What you should do ->
Using the listing below, output only the lines from the one that contains "Generate a Blender" through the one that contains "PI = math.pi", inclusive, exactly as given and without images.

(Records)

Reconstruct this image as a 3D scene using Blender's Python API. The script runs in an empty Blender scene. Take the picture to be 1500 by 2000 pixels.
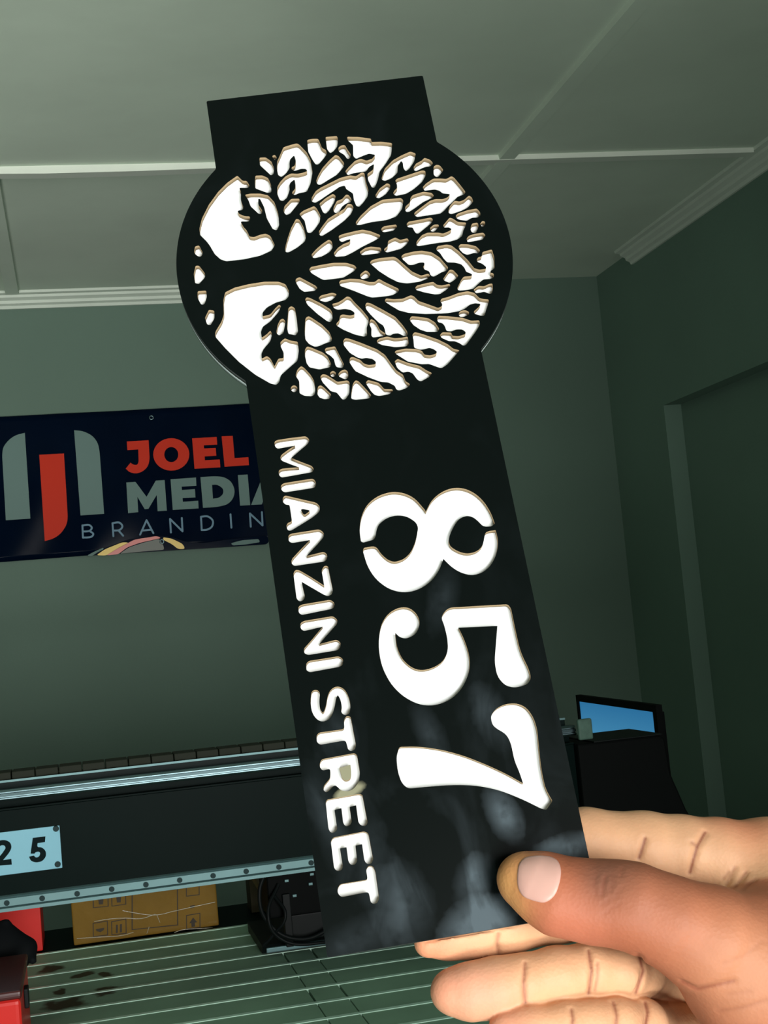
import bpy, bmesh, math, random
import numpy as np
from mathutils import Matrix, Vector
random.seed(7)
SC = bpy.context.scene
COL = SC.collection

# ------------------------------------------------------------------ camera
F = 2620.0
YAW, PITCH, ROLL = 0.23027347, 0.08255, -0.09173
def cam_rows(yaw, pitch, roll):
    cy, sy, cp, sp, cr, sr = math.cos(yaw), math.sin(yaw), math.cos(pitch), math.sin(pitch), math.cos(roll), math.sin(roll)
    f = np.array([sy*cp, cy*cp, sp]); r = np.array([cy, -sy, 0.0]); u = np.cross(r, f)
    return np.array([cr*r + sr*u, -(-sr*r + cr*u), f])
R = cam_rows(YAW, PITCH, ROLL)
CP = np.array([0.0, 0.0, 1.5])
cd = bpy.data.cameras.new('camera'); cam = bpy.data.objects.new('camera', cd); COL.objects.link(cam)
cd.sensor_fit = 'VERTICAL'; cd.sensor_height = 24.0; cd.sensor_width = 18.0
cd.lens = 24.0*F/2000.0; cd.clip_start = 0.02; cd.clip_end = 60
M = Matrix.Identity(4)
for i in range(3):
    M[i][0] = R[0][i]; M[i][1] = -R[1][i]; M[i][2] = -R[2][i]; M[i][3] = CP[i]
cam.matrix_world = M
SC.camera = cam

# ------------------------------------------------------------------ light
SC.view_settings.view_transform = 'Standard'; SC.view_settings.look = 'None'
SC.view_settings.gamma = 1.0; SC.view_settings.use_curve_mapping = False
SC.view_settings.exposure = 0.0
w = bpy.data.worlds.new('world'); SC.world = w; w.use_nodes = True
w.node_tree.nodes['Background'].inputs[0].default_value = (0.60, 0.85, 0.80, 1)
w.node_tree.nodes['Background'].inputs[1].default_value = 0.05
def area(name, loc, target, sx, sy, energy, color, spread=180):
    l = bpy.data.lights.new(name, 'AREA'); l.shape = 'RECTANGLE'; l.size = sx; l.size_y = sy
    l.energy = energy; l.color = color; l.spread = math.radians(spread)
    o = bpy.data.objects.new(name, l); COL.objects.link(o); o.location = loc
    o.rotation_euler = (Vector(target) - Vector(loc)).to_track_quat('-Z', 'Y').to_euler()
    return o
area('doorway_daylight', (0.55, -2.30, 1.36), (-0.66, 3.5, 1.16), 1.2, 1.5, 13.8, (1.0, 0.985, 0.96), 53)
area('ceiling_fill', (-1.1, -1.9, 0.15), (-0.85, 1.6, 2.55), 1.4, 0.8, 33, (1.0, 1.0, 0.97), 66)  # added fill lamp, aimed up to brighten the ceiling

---

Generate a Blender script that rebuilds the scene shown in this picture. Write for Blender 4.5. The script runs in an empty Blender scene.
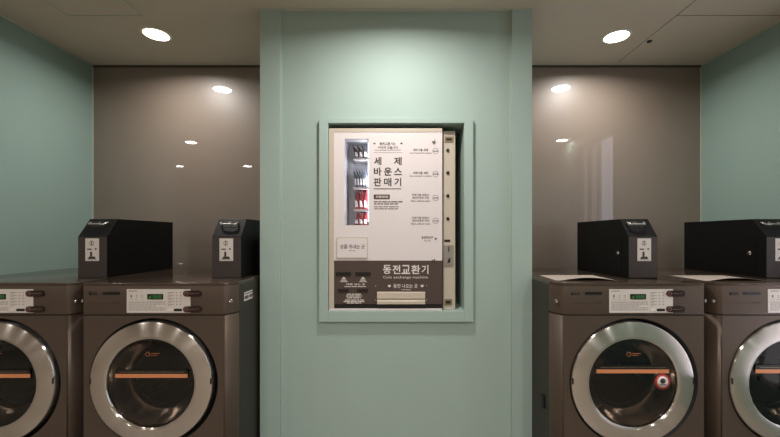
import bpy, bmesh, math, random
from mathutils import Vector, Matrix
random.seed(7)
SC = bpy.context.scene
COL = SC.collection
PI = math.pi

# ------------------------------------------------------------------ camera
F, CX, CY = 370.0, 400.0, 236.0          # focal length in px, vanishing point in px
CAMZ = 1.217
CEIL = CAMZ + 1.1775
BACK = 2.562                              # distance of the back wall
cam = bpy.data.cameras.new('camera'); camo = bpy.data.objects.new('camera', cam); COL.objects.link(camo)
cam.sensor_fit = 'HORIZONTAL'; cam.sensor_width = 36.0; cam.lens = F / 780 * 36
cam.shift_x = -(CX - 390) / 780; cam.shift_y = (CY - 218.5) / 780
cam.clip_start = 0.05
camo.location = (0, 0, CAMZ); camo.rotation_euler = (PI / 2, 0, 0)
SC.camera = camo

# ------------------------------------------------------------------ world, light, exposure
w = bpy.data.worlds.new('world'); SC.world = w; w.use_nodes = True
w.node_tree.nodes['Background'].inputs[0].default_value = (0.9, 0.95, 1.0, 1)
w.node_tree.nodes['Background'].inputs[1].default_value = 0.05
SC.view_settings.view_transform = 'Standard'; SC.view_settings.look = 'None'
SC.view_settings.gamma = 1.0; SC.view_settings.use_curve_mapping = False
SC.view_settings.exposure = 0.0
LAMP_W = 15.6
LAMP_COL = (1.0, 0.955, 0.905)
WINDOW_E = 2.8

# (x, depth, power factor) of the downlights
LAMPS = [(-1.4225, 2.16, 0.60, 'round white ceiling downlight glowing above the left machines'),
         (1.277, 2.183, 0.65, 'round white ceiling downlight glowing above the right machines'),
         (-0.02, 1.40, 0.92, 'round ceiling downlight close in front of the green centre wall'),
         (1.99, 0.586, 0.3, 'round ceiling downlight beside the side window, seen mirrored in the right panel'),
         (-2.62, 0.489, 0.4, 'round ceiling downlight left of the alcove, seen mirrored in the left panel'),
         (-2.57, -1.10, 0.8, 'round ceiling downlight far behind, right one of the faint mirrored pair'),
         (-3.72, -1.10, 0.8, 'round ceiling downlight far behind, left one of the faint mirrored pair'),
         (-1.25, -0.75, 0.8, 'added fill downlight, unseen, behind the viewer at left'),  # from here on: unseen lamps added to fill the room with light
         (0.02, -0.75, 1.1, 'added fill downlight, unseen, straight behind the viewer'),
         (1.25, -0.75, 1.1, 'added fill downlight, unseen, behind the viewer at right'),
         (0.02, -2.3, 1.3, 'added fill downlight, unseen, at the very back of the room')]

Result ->
Generate a Blender script that rebuilds the scene shown in this picture. Write for Blender 4.5. The script runs in an empty Blender scene.
import bpy, bmesh, math, random
from mathutils import Vector, Matrix
random.seed(7)
SC = bpy.context.scene
COL = SC.collection
PI = math.pi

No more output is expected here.